Willmar takes another step toward Middle School addition

Willmar takes another step toward Middle School addition

November 18, 2019

Willmar takes another step toward Middle School addition

WILLMAR—The Willmar School Board has taken another step toward a potential addition at Willmar Middle School.

School district officials have been meeting with Southwest West Central Service Cooperative since summer about working together to build an addition at the school. It would include an alternative learning center and a new gymnasium for the middle school and a facility for special education students with high needs to be operated by the cooperative.

The School Board voted this week to seek proposals from construction management firms who could oversee construction if it goes forward.

Superintendent Jeff Holm said the vote was not a motion to hire a firm.

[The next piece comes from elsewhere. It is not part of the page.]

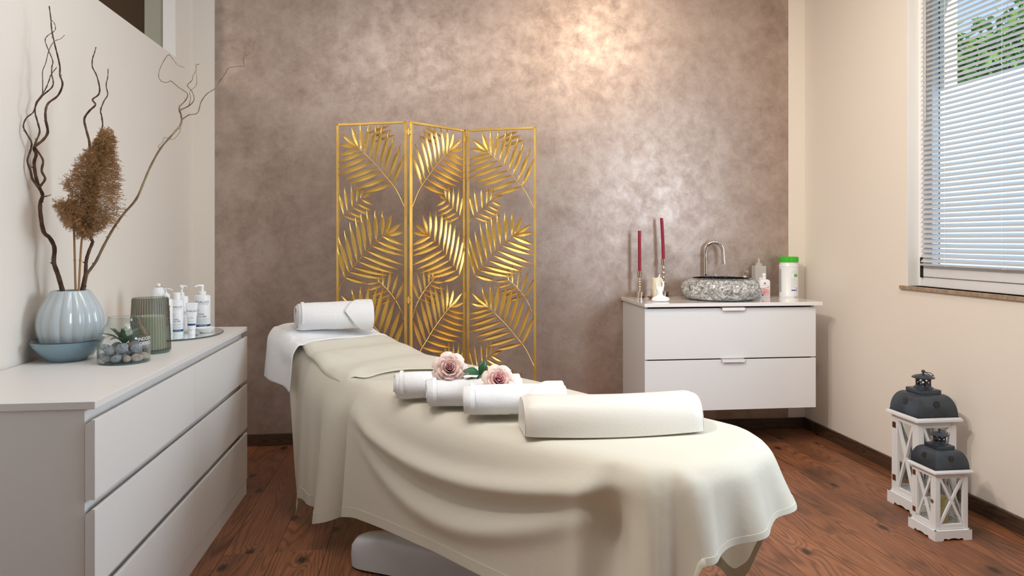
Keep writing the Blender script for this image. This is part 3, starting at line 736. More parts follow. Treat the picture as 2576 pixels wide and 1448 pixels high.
# ---------------------------------------------------------------- dresser top objects
DT = .78
def bottle(X, Y, r_, prof, label_, name='pump_bottle', cat='bottle', m=None, sx=1, sy=1, group=None):
    t = thing(name, (X, Y, DT+.006), label_, cat, group)
    G().lathe(prof, (X, Y, DT+.006), 44, sx, sy).mk('bottle_body', m or M_bottle, t, smooth=40)
    return t
def pumphead(t, X, Y, z0, ang, col=None, rc=.0125, hn=.022, L_=.03):
    col = col or M_pump
    zb = DT+.006+z0
    G().lathe([(rc, 0), (rc+.0005, .002), (rc+.0005, .014), (rc-.002, .016), (rc*.45, .0165), (rc*.42, .016+hn*.6)], (X, Y, zb), 24).mk('collar', col, t, smooth=40)
    c = Vector((X, Y, zb+.016+hn*.6)); d = Vector((math.cos(ang), math.sin(ang), 0))
    g = G().lathe([(.0075, 0), (.008, .002), (.008, .008), (.006, .010), (.001, .011)], c, 20)
    g.tube([c-d*.006+Vector((0, 0, .009)), c+d*L_*.5+Vector((0, 0, .0105)), c+d*L_+Vector((0, 0, .0055))], [.0055, .0045, .003], 10)
    g.mk('pump_spout', col, t, smooth=50)
def thalgo(t, X, Y, r_, z0, sc, f=1, off=0, sx=1, sy=1):
    a = facing(X, Y)+off; D0 = DT+.006
    label('print', 'THALGO', .0118*sc, (X, Y), r_, a, D0+z0*.80, M_ink, t, sx, sy, sp=1.05)
    label('print', 'LA BEAUTÉ MARINE', .0048*sc, (X, Y), r_, a, D0+z0*.735, M_inkl, t, sx, sy)
    label('print', 'ÉVEIL\nÀ LA MER', .0085*sc, (X, Y), r_, a-.1, D0+z0*.42, M_ink, t, sx, sy)
    label('print', 'LAIT FONDANT DÉMAQUILLANT\nVISAGE & YEUX', .0042*sc, (X, Y), r_, a, D0+z0*.30, M_inkl, t, sx, sy)
    label('print', 'GENTLE CLEANSING MILK\nFACE AND EYES', .0042*sc, (X, Y), r_, a, D0+z0*.22, M_inkl, t, sx, sy)
    V, Fq = band((X, Y), r_, a-1.3, a+1.3, D0+z0*.105, D0+z0*.165, sx, sy, n=24); mk('printed_band', V, Fq, M_navy, t)
    # jellyfish-like drawing: thin arcs
    g = G()
    for q in range(7):
        P = []
        for k_ in range(9):
            tt = PI*(.1+.8*k_/8); P.append(Vector((-.014*sc+math.cos(tt)*.011*sc*(q/6*2-1)*1.0, .012*sc*math.sin(tt)+(-.004*sc if q % 2 else 0), 0)))
        W_ = wrap(P, (X, Y), r_, a-.1, D0+z0*.53, sx, sy); g.tube(W_, .00025, 4)
    g.mk('printed_drawing', M_inkl, t)
    for q, m_ in ((0, M_whitep),):
        label('print', '1  VISAGE / FACE', .0042*sc, (X, Y), r_, a, D0+z0*.135, m_, t, sx, sy, fl=.0010)
# glass tray
ty = 3.28; txc, tr_ = -1.03, .175
tr = thing('glass_tray', (txc, ty, DT), 'oval pale glass tray with teal edge holding the cosmetics', 'tray')
TS = (.95, 1.30)
G().lathe([(tr_-.001, 0), (tr_, .001), (tr_, .005), (tr_-.001, .006)], (txc, ty, DT), 72, *TS).mk('rim', M_tealglass, tr, smooth=30)
G().lathe([(tr_-.003, .0061), (.001, .0061)], (txc, ty, DT), 72, *TS, cap=False).mk('tray_surface', M_tray, tr)
# big pump bottle
X, Y = px(508.5, 3.40), 3.40
h = pz(741, X, Y)-DT-.006; rb = .0355
t = bottle(X, Y, rb, [(rb-.002, 0), (rb, .003), (rb, h-.008), (rb-.003, h-.002), (.016, h), (.0145, h+.001)], 'large white pump bottle with navy band, rightmost on the tray')
pumphead(t, X, Y, h, facing(X, Y)-1.1, rc=.0165, hn=.026, L_=.034); thalgo(t, X, Y, rb, h, 1.25)
# middle bottle with screw cap
X, Y = px(445, 3.22), 3.22
h = pz(753, X, Y)-DT-.006; rb = .0255
t = bottle(X, Y, rb, [(rb-.002, 0), (rb, .003), (rb, h-.004), (rb-.002, h-.001), (.014, h)], 'slim white bottle with tall plain cap and blue band', 'toner_bottle')
G().lathe([(.0148, h), (.0148, h+.028), (.0135, h+.03), (.001, h+.03)], (X, Y, DT+.006), 28).mk('cap', M_pump, t, smooth=40)
thalgo(t, X, Y, rb, h, .95)
# pump bottle behind it
X, Y = px(461, 3.38), 3.38
h = pz(744, X, Y)-DT-.006; rb = .0215
t = bottle(X, Y, rb, [(rb-.002, 0), (rb, .003), (rb, h-.006), (rb-.003, h-.001), (.012, h)], 'white pump bottle half hidden behind the slim capped bottle')
pumphead(t, X-.006, Y, h, facing(X, Y)+1.4, rc=.0105, hn=.03, L_=.022)
V, Fq = band((X, Y), rb, facing(X, Y)-1.3, facing(X, Y)+1.3, DT+.03, DT+.042, n=20); mk('printed_band', V, Fq, M_navy, t)
# pink print tube bottle
X, Y = px(465.5, 3.31), 3.31
h = pz(771, X, Y)-DT-.006; rb = .0135
t = bottle(X, Y, rb, [(rb-.002, 0), (rb, .002), (rb, h-.006), (rb-.004, h), (.001, h)], 'narrow white tube with pink print behind the small tube', 'cosmetic_tube', 'tube')
a = facing(X, Y)
label('print', 'Ella\nBaché', .008, (X, Y), rb, a, DT+.09, M_ink, t)
for k_ in range(8):
    V, Fq = band((X, Y), rb, a-.6, a+.5, DT+.04+k_*.005, DT+.0412+k_*.005, n=6); mk('print_line', V, Fq, M_pinkp, t)
# vertical print bottle (left)
X, Y = px(418, 3.12), 3.12
h = pz(752, X, Y)-DT-.006; rb = .0245
t = bottle(X, Y, rb, [(rb-.002, 0), (rb, .003), (rb, h-.005), (rb-.003, h), (.016, h+.001)], 'white pump bottle with sideways wine-red lettering behind the ribbed glass')
G().lathe([(.0145, h), (.0145, h+.018), (.006, h+.026), (.0055, h+.034)], (X, Y, DT+.006), 24).mk('collar', M_pump, t, smooth=40)
c = Vector((X, Y, DT+.006+h+.034)); d = Vector((.9, -.35, 0)).normalized()
G().lathe([(.007, 0), (.0075, .006), (.001, .008)], c, 18).tube([c-d*.006+Vector((0, 0, .005)), c+d*.012+Vector((0, 0, .007)), c+d*.028+Vector((0, 0, .003))], [.005, .0045, .003], 10).mk('pump_spout', M_pump, t, smooth=50)
a = facing(X, Y)
label('print', 'Ella Baché', .020, (X, Y), rb, a+.35, DT+.10, M_wine, t, vert=True, bold=.0002)
for k_ in range(10):
    V, Fq = band((X, Y), rb, a+.45, a+1.1, DT+.02+k_*.0045, DT+.0211+k_*.0045, n=6); mk('print_line', V, Fq, M_inkl, t)
# aerosol can
X, Y = px(399, 3.27), 3.27
h = pz(722, X, Y)-DT-.006; rb = .0285
t = bottle(X, Y, rb, [(rb, 0), (rb, h-.028), (rb-.003, h-.016), (rb-.010, h-.004), (.014, h), (.0145, h+.001), (.0145, h+.0025), (.012, h+.003)], 'tall white aerosol can at the back of the tray', 'spray_can', 'spray can')
G().lathe([(.0145, h), (.0150, h+.001), (.0150, h+.0025), (.0145, h+.003)], (X, Y, DT+.006), 28).mk('valve_ring', M_chrome, t, smooth=40)
G().lathe([(.0075, h+.002), (.0075, h+.014), (.006, h+.016), (.001, h+.016)], (X, Y, DT+.006), 20).mk('spray_nozzle', M_pump, t, smooth=40)
# small tube standing on its cap
X, Y = px(482, 3.235), 3.235
t = thing('hand_cream_tube', (X, Y, DT+.006), 'small white squeeze tube standing on its cap, navy band', 'tube')
h = pz(761, X, Y)-DT-.006
G().lathe([(.0148, 0), (.015, .001), (.015, .020), (.0145, .021)], (X, Y, DT+.006), 30).mk('cap', M_pump, t, smooth=40)
a = facing(X, Y)+PI/2
def tubeV(i, j, n=40, m=16):
    tt = 2*PI*i/n; z_ = .021+(h-.021)*j/(m-1); q = (j/(m-1))
    rx = .0165+.0075*q; ry = .0165*(1-q)**.8+.0008
    lx, ly = rx*math.cos(tt), ry*math.sin(tt)
    return Vector((X+lx*math.cos(a)-ly*math.sin(a), Y+lx*math.sin(a)+ly*math.cos(a), DT+.006+z_))
g = G().grid(lambda i, j: tubeV(i, j), 40, 16, True); g.mk('tube_body', M_bottle, t, smooth=50)
def onTube(V, z0):
    out = []
    for v in V:
        q = max(0, min(1, (z0+v.y-.021)/(h-.021))); ry = .0165*(1-q)**.8+.0008; rx = .0165+.0075*q
        s_ = max(-.95, min(.95, v.x/rx)); ly = -(ry*math.sqrt(1-s_*s_)+.0006); lx = v.x      # front side faces the room
        out.append(Vector((X+lx*math.cos(a)-ly*math.sin(a), Y+lx*math.sin(a)+ly*math.cos(a), DT+.006+z0+v.y)))
    return out
for txt, sz, z_, m_ in (('THALGO', .0105, .098, M_ink), ('SOIN\nSILICIUM LIFT', .0052, .070, M_inkl), ('CRÈME CORRECTION\nLIFT FERMETÉ', .0035, .055, M_inkl)):
    V, Fq = text_geo(txt, sz); mk('print', onTube(V, z_), Fq, m_, t)
V = [Vector((x_, y_, 0)) for y_ in (0, .008) for x_ in [(-.0155+.031*i/12) for i in range(13)]]
mk('printed_band', onTube(V, .038), [(i, i+1, 14+i, 13+i) for i in range(12)], M_navy, t)
# dish
X, Y = px(517, 3.285), 3.285
t = thing('small_dish', (X, Y, DT+.0065), 'small shallow white porcelain dish at the front of the tray', 'dish')
G().lathe([(.022, 0), (.024, .001), (.030, .008), (.040, .020), (.041, .0215), (.039, .021), (.030, .011), (.02, .005), (.001, .0045)], (X, Y, DT+.0065), 44).mk('dish_body', M_porc, t, smooth=60)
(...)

If the project moves ahead, that would come later.

“I still feel like we’re on a path to have that partnership pay off and come to fruition,” he told the board.

The school district could pay for the gym and ALC addition with its undesignated general fund balance. The cooperative would pay for the attached special education facility.

The district’s general fund balance has been growing in recent years, and financial advisers have suggested the board consider spending that money on one-time purchases and not on recurring expenses.

The addition could provide adequate physical education facilities and an age-appropriate ALC program at the school for grades 6-8. The existing gymnasium is not large enough to accommodate a regulation basketball court.

The cooperative would operate a facility for children who need Federal Level 4 services, meaning they attend a separate program for all or most of their school day.

The cooperative is developing Level 4 facilities across its 18-county service area with more than 50 school districts.

Level 4 programs have been unevenly distributed across the area in the past, and the new effort will improve the distribution, allowing most students to travel 30 minutes or less to school. Currently, some kids ride a bus an hour each way to and from school.

The board also accepted more than $80,000 in gifts and donations made up of all amounts at the meeting.

The gifts ranged in size from $20 for a library book to $45,449 grand piano from the Willmar Public Schools Foundation for the music department at the Senior High.

The 100-Yard Club donated $14,763 for a coaching stipend, as well as $4,000 for uniforms and $411.94 for field paint.

Other boosters also donated. Basketball Boosters donated $702 for boys’ practice jerseys, and Cardinal Pride gave $3,228 for weight room equipment and $1,941 for boys’ hockey uniforms. The Blue Line Club donated $1,941 for uniforms.

The list included seven donations for the FIRST Robotics program, a total of $5,750.

Other donations included $500 for the High Mileage program, $700 for GED Ready vouchers, $520 for ECFE Parenting Partners, $538 for the Cardinal Care Fund for student lunches, $500 for Early Childhood Networking Group and $350 for the KCEO badge project.

The district’s current enrollment is 4,358 students. Enrollment has been up at all three elementary schools and at the Senior High. The largest increase has been 34 students at Kennedy Elementary; the rest are in single digits. The Middle School enrollment has dropped 55 students.

Business and Finance Director Pam Harrington said enrollment has consistently been a little less than the last school year.